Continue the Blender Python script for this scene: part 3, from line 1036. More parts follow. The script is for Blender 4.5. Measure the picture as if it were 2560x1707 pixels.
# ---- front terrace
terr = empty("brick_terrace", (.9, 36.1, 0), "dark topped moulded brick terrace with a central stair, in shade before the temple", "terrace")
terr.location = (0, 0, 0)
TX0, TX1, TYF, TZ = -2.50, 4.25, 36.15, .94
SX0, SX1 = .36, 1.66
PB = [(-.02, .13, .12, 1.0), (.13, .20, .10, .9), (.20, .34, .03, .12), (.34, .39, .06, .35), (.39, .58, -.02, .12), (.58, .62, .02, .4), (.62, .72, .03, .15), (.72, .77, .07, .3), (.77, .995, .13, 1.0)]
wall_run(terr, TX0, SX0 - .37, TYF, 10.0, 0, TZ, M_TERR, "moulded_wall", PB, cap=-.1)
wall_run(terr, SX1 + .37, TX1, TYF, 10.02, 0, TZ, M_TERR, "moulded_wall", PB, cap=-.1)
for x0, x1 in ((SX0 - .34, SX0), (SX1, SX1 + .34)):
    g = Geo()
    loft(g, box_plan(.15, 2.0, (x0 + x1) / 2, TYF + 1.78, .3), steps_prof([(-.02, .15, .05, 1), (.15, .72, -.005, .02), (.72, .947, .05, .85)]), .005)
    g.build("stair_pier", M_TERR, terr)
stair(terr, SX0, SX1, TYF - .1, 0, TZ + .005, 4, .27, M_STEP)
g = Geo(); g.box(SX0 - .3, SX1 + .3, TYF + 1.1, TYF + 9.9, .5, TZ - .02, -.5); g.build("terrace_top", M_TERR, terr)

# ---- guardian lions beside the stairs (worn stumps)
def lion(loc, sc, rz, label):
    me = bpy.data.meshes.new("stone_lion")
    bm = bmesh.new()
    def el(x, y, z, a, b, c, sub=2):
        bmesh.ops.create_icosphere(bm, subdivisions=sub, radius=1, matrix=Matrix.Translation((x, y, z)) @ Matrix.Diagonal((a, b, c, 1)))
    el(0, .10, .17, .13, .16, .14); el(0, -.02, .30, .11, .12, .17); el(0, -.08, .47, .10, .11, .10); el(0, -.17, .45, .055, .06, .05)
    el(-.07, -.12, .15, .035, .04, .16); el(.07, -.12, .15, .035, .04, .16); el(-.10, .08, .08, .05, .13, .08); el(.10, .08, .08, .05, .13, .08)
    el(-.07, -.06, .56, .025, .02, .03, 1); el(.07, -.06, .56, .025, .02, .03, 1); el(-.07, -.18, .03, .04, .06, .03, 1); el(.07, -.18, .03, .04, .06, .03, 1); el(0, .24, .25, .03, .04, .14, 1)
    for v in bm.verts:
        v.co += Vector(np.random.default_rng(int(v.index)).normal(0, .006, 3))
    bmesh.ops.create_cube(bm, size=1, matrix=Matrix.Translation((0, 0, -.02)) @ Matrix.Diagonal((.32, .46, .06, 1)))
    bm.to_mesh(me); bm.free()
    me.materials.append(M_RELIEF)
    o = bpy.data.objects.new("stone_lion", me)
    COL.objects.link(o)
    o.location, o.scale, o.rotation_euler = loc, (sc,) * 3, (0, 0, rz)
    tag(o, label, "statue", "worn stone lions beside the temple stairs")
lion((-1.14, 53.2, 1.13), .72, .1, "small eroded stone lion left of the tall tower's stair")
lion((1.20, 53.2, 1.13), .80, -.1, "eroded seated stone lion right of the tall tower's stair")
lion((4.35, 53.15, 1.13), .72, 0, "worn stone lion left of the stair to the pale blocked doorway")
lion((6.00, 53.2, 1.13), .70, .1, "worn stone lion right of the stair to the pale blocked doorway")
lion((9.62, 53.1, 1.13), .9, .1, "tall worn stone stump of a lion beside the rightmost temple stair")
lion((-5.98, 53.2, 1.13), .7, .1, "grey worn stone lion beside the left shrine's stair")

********

_What you should do:_ Repeat the material word for word, in full.

_Correct answer:_
Continue the Blender Python script for this scene: part 3, from line 1036. More parts follow. The script is for Blender 4.5. Measure the picture as if it were 2560x1707 pixels.
# ---- front terrace
terr = empty("brick_terrace", (.9, 36.1, 0), "dark topped moulded brick terrace with a central stair, in shade before the temple", "terrace")
terr.location = (0, 0, 0)
TX0, TX1, TYF, TZ = -2.50, 4.25, 36.15, .94
SX0, SX1 = .36, 1.66
PB = [(-.02, .13, .12, 1.0), (.13, .20, .10, .9), (.20, .34, .03, .12), (.34, .39, .06, .35), (.39, .58, -.02, .12), (.58, .62, .02, .4), (.62, .72, .03, .15), (.72, .77, .07, .3), (.77, .995, .13, 1.0)]
wall_run(terr, TX0, SX0 - .37, TYF, 10.0, 0, TZ, M_TERR, "moulded_wall", PB, cap=-.1)
wall_run(terr, SX1 + .37, TX1, TYF, 10.02, 0, TZ, M_TERR, "moulded_wall", PB, cap=-.1)
for x0, x1 in ((SX0 - .34, SX0), (SX1, SX1 + .34)):
    g = Geo()
    loft(g, box_plan(.15, 2.0, (x0 + x1) / 2, TYF + 1.78, .3), steps_prof([(-.02, .15, .05, 1), (.15, .72, -.005, .02), (.72, .947, .05, .85)]), .005)
    g.build("stair_pier", M_TERR, terr)
stair(terr, SX0, SX1, TYF - .1, 0, TZ + .005, 4, .27, M_STEP)
g = Geo(); g.box(SX0 - .3, SX1 + .3, TYF + 1.1, TYF + 9.9, .5, TZ - .02, -.5); g.build("terrace_top", M_TERR, terr)

# ---- guardian lions beside the stairs (worn stumps)
def lion(loc, sc, rz, label):
    me = bpy.data.meshes.new("stone_lion")
    bm = bmesh.new()
    def el(x, y, z, a, b, c, sub=2):
        bmesh.ops.create_icosphere(bm, subdivisions=sub, radius=1, matrix=Matrix.Translation((x, y, z)) @ Matrix.Diagonal((a, b, c, 1)))
    el(0, .10, .17, .13, .16, .14); el(0, -.02, .30, .11, .12, .17); el(0, -.08, .47, .10, .11, .10); el(0, -.17, .45, .055, .06, .05)
    el(-.07, -.12, .15, .035, .04, .16); el(.07, -.12, .15, .035, .04, .16); el(-.10, .08, .08, .05, .13, .08); el(.10, .08, .08, .05, .13, .08)
    el(-.07, -.06, .56, .025, .02, .03, 1); el(.07, -.06, .56, .025, .02, .03, 1); el(-.07, -.18, .03, .04, .06, .03, 1); el(.07, -.18, .03, .04, .06, .03, 1); el(0, .24, .25, .03, .04, .14, 1)
    for v in bm.verts:
        v.co += Vector(np.random.default_rng(int(v.index)).normal(0, .006, 3))
    bmesh.ops.create_cube(bm, size=1, matrix=Matrix.Translation((0, 0, -.02)) @ Matrix.Diagonal((.32, .46, .06, 1)))
    bm.to_mesh(me); bm.free()
    me.materials.append(M_RELIEF)
    o = bpy.data.objects.new("stone_lion", me)
    COL.objects.link(o)
    o.location, o.scale, o.rotation_euler = loc, (sc,) * 3, (0, 0, rz)
    tag(o, label, "statue", "worn stone lions beside the temple stairs")
lion((-1.14, 53.2, 1.13), .72, .1, "small eroded stone lion left of the tall tower's stair")
lion((1.20, 53.2, 1.13), .80, -.1, "eroded seated stone lion right of the tall tower's stair")
lion((4.35, 53.15, 1.13), .72, 0, "worn stone lion left of the stair to the pale blocked doorway")
lion((6.00, 53.2, 1.13), .70, .1, "worn stone lion right of the stair to the pale blocked doorway")
lion((9.62, 53.1, 1.13), .9, .1, "tall worn stone stump of a lion beside the rightmost temple stair")
lion((-5.98, 53.2, 1.13), .7, .1, "grey worn stone lion beside the left shrine's stair")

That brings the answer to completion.